RECORDS FOR THE TASK>
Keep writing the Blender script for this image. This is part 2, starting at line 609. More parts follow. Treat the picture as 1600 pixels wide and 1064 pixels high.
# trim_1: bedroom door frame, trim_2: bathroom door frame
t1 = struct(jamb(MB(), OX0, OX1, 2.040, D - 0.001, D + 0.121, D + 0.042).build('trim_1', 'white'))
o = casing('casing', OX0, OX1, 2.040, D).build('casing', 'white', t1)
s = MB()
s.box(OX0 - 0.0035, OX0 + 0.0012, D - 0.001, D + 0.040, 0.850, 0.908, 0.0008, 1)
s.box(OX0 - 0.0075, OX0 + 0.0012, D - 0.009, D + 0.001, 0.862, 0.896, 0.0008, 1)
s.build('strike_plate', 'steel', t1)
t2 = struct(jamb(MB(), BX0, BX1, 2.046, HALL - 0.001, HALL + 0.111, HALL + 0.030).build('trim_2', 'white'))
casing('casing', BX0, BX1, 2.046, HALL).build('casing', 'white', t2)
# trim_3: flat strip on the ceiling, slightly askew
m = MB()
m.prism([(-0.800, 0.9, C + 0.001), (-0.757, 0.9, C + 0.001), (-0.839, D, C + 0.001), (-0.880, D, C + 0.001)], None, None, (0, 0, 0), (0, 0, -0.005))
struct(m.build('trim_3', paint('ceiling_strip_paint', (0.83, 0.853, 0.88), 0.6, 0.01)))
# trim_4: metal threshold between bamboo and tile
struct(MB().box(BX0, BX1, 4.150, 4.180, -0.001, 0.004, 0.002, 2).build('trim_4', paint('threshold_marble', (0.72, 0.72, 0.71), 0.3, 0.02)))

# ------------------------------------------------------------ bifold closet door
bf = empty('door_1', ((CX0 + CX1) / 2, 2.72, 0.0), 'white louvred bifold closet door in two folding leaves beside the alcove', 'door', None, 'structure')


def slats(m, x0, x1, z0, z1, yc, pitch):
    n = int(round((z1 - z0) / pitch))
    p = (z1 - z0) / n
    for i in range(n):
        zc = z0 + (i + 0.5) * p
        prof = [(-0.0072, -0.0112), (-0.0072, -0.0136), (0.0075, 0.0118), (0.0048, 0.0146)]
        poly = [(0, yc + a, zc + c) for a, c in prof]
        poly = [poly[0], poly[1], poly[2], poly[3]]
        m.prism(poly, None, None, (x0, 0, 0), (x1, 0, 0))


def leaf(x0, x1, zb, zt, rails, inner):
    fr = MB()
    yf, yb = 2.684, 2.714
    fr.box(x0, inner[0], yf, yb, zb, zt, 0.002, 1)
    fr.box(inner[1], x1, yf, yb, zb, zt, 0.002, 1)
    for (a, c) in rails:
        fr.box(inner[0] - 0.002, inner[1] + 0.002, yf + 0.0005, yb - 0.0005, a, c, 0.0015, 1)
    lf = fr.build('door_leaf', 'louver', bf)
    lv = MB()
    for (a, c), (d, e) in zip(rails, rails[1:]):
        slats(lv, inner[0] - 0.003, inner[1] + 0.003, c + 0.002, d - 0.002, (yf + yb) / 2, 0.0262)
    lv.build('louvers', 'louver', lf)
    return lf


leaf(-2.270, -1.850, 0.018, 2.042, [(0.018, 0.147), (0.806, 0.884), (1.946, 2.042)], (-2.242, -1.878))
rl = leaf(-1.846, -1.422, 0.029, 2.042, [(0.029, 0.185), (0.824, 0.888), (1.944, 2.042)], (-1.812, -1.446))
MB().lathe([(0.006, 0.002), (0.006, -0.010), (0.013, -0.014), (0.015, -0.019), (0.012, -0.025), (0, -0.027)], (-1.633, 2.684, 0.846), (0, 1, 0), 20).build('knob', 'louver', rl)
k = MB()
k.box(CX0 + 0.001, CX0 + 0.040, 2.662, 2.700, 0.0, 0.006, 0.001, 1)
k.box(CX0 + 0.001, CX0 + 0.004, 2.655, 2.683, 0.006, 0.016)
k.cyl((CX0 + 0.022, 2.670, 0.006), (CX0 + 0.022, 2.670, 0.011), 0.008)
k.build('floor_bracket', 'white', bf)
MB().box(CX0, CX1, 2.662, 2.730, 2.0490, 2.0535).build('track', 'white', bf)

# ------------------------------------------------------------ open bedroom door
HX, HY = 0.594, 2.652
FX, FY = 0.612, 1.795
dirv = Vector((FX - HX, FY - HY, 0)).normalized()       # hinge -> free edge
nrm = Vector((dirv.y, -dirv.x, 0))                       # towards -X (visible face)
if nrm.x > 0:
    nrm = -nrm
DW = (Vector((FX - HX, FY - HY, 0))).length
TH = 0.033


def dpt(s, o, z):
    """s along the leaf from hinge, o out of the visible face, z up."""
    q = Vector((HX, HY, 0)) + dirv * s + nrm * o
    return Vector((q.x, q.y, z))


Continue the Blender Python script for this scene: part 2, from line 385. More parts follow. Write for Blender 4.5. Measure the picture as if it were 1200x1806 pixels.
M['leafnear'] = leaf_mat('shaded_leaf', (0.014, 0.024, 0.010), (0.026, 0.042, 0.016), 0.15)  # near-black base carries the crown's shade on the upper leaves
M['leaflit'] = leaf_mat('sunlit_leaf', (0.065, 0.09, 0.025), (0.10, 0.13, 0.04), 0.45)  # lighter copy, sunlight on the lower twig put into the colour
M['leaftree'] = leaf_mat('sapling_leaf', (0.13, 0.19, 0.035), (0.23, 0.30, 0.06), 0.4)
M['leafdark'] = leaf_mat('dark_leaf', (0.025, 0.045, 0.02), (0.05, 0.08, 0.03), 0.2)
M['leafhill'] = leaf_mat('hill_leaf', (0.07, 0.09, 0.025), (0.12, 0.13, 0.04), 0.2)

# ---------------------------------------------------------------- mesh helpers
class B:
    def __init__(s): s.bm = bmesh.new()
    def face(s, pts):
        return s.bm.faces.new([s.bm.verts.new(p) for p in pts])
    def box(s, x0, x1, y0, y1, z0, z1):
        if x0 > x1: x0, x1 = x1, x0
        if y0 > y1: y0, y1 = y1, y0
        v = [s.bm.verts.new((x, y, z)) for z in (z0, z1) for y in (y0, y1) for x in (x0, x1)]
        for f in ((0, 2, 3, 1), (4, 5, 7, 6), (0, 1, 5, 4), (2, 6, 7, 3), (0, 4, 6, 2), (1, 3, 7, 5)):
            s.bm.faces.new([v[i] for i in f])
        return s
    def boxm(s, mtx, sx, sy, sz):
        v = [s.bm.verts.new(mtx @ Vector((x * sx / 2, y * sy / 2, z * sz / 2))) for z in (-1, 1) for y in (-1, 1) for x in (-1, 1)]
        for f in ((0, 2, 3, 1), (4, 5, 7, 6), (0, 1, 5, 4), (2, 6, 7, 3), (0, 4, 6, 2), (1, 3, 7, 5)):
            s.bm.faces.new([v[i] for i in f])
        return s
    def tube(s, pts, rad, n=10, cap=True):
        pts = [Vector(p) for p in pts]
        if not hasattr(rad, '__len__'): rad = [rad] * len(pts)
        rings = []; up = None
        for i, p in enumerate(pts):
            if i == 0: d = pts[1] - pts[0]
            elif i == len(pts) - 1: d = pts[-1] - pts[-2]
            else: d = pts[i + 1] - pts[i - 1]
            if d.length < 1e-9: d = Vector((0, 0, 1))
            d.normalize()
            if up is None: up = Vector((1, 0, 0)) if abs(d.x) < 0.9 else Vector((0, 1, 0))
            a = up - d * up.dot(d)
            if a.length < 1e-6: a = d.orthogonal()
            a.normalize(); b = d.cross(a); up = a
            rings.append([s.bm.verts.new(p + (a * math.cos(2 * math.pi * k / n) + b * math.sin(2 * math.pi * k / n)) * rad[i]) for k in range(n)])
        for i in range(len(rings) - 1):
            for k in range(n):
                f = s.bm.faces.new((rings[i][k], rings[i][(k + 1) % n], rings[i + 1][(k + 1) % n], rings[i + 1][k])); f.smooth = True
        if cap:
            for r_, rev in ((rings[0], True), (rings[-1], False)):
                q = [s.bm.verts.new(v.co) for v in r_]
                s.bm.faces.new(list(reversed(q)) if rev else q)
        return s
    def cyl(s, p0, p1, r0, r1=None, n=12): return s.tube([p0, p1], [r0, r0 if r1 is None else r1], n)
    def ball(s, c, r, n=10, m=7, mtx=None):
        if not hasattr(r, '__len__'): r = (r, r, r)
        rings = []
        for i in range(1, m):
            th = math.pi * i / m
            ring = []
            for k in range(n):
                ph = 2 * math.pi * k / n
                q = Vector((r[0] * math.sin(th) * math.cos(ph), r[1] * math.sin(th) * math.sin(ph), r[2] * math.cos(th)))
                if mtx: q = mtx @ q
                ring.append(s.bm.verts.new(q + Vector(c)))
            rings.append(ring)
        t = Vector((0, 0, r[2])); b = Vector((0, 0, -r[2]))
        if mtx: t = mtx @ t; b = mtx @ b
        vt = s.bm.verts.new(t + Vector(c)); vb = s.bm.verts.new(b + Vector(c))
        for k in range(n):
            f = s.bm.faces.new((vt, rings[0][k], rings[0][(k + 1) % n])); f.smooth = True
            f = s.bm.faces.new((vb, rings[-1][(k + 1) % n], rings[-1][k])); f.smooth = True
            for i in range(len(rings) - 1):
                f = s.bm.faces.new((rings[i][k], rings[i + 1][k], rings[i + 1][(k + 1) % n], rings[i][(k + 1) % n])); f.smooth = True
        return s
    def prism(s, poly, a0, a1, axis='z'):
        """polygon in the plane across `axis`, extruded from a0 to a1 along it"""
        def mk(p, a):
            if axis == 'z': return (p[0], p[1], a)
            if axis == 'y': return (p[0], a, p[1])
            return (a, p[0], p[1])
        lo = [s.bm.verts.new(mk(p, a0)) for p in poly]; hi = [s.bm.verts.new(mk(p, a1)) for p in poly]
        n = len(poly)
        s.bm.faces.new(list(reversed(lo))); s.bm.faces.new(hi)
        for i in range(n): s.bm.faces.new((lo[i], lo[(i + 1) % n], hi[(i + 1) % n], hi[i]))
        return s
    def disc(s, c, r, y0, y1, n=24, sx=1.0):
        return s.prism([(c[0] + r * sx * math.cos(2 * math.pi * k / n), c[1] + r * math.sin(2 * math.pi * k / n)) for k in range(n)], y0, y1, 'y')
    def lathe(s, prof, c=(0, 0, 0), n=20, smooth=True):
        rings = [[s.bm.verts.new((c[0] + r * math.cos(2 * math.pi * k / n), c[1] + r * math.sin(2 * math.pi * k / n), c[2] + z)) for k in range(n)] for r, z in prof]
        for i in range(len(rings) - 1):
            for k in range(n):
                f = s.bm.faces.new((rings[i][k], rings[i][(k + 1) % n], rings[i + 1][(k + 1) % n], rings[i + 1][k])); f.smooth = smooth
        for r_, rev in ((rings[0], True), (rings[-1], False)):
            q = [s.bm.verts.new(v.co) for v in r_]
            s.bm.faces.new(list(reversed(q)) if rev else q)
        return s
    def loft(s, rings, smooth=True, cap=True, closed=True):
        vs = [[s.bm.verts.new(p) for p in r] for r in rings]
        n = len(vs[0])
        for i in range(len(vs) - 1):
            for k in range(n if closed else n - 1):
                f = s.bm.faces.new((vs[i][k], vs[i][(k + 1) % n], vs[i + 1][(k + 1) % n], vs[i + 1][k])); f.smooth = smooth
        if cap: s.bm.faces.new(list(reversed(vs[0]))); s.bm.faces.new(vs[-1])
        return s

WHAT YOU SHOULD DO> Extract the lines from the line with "0.13, 0.04), 0.45)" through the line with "0.13, 0.04), 0.2)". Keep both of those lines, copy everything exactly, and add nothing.

IN RESPONSE>
M['leaflit'] = leaf_mat('sunlit_leaf', (0.065, 0.09, 0.025), (0.10, 0.13, 0.04), 0.45)  # lighter copy, sunlight on the lower twig put into the colour
M['leaftree'] = leaf_mat('sapling_leaf', (0.13, 0.19, 0.035), (0.23, 0.30, 0.06), 0.4)
M['leafdark'] = leaf_mat('dark_leaf', (0.025, 0.045, 0.02), (0.05, 0.08, 0.03), 0.2)
M['leafhill'] = leaf_mat('hill_leaf', (0.07, 0.09, 0.025), (0.12, 0.13, 0.04), 0.2)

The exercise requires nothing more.